Memories of Fourth of July’s Past

Elizabeth Marchant Sanchez, who ran a bed and breakfast in Edgartown, has clear memories of "teens and young men" tying furniture on top of flag poles on the evening before the Fourth of July parade.

As told to Linsey Lee, Oral History Curator at the Martha’s Vineyard Museum. Courtesy of the Martha’s Vineyard Museum


A longtime guide at the MV Museum’s Cooke House, Hilda Norton Gilluly reminisced about shenanigans the night before the July Fourth parade.

Elizabeth Marchant Sanchez

1901-1999; Edgartown proprietor, Marchant House Bed and Breakfast.

“Oh, Fourth of July, this town [Edgartown] always has a parade, always did, always have. But before, what we used to do, oh, the teens and young men used to do terrible things. They’d take the porch furniture off a porch and use ropes and tie it up on top of the flag pole, in a few cases they’d overturn a woodhouse or an outhouse or they’d bring a boat up the middle of Main Street and stop all the traffic and everything. And they’d set fire maybe to some old, unoccupied house. We would bring in all the porch furniture, you didn’t dare leave it out.”

Ted Morgan

Born in Edgartown, 1921; Selectman, town leader.
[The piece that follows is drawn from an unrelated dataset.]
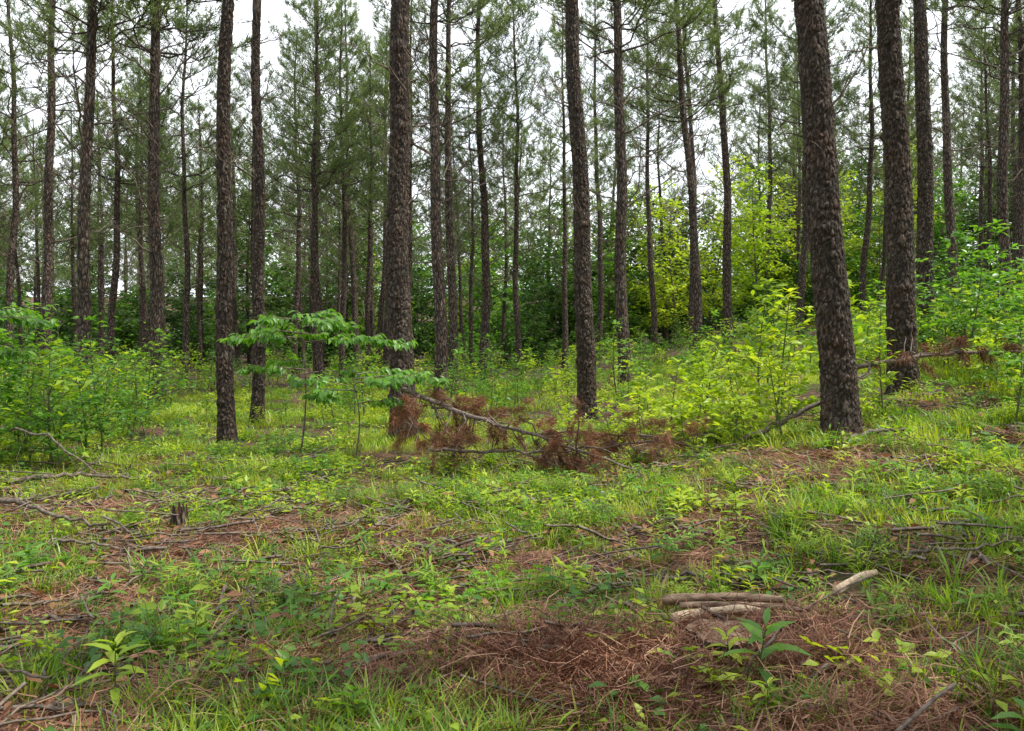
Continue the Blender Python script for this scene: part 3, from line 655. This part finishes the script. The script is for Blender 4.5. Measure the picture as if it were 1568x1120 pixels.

“I tell you, I’m so busy trying to get the parade organized and marching…all I’m concerned with there is let’s get this thing going and I hope the people enjoy it. And that’s what counts. And then seeing the people along the parade route yelling, cheering, singing. And they all seem to be happy, and there seem to be more and more people every year. And that’s the satisfaction I get out of being involved with the Fourth of July Parade.”

Hilda Norton Gilluly

Born, 1907, Edgartown volunteer for the MV Historical Society (now MV Museum) and guide at Cooke House.

“The Fourth of July…well, no I think Memorial Day was the biggest holiday. That was when they had the parade. And at one time they didn’t do much about the fourth of July — that is, the things that were done were done the night before — they used to raise Cain. They used to ring all the church bells and blow the steamboat whistle and bring rowboats up from the water and put them in the street. All kinds of things — that was just like Halloween, the night before the Fourth.”

We used to have a clambake on the Fourth and then after the clambake we had the fireworks of our own; then you could buy fireworks of course…At times, they had [a parade] but there were times through the years that they didn’t have anything on the Fourth…Oak Bluffs used to have the fireworks in the thirties; everyone would go up there the night before the Fourth to see the fireworks.”

Caroline Osborne Seacord

1908-2002; Edgartown organist, music teacher and historian.

“Oh, we had a float in the summer at Fourth of July… and I was dressed like Betsy Ross. I had the stripes, the red and white, and putting it together on the float, that was the first float we had. I made it up with stuff I had…and an old little cap. It was sort of the style of the time. I was working on a flag, so that winter I made the American flag and I embroidered each star.”